In photo #1 & #2, if I am understanding correctly, you will have a bathroom group discharging from the left towards the tee. On the right of the tee is the dry vent directly up to the attic.

If that is correct, you cannot connect the vent like this. There is fancy code language for it, but plain english works best. What may happen is the waste pipe gets obstructed between the tee and the basement floor, causing fun stuff to back up in the pipe. The backup will progress to the right of the tee into the vent. After the obstruction is cleared, the bathroom group will flush out the pipe to the left of the tee. However, all that fun stuff remains to the right of the tee, and you therefore have no vent for the lower level and no way to clear it (without getting on the roof)
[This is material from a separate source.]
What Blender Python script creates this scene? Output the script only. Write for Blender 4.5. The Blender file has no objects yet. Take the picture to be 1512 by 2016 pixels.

Better to service the future bathroom group with a separate 3" waste and tie in below the bar sink.

It's hard to tell but I think all the piping is 2"?

There are a few differences in permitted fittings for drainage when you jump to 3". Sanitary tees and 1/4 bends cannot be used in some of the ways you have used them if they're 3" (fine for 2" and smaller).

Tim
post #60 of 207
Thread Starter 
Quote:
Originally Posted by Mr.Tim View Post

Hi Larry, in examining the photos there are a few corrections I would recommend.

In photo #1 & #2, if I am understanding correctly, you will have a bathroom group discharging from the left towards the tee. On the right of the tee is the dry vent directly up to the attic.

If that is correct, you cannot connect the vent like this. There is fancy code language for it, but plain english works best. What may happen is the waste pipe gets obstructed between the tee and the basement floor, causing fun stuff to back up in the pipe. The backup will progress to the right of the tee into the vent. After the obstruction is cleared, the bathroom group will flush out the pipe to the left of the tee. However, all that fun stuff remains to the right of the tee, and you therefore have no vent for the lower level and no way to clear it (without getting on the roof)

Better to service the future bathroom group with a separate 3" waste and tie in below the bar sink.

It's hard to tell but I think all the piping is 2"?

There are a few differences in permitted fittings for drainage when you jump to 3". Sanitary tees and 1/4 bends cannot be used in some of the ways you have used them if they're 3" (fine for 2" and smaller).

Tim

Hi Tim,

Yes it is all 2" PVC throughout. I did make one change since I posted this in the bathroom location. It isn't what your brought up but figured I would post anyway. This is the stub out for the sink which will be to the left


I'm getting confused when you say "Better to service the future bathroom group with a separate 3" waste and tie in below the bar sink."

I don't have the bathroom planned out yet (2-3 years from now) but I was guessing the waste from the toilet would be 3" pipe underground directly routed to the ejector pit with the shower being tied in before it goes into the put. The sink would be tied into the bar's waste line that comes running through the bathroom and eventually tie in underground to the shower. The vent from the sink would connect to where I have the stub out in the picture above.

For the toilet vent I was imagining something like this: a 3" waste tied directly to the ejector pit, with a 3" Y with that has a connection coming out of the concrete with another Y with a cleanout then reduced to a 2" running vertically to the 2" vent pipe I have have hanging by the zip tie in this picture


Something like this except the cleanout would be above the concrete and there wouldn't be a sink waste line connected to it. (I think this makes it a dry vent then?)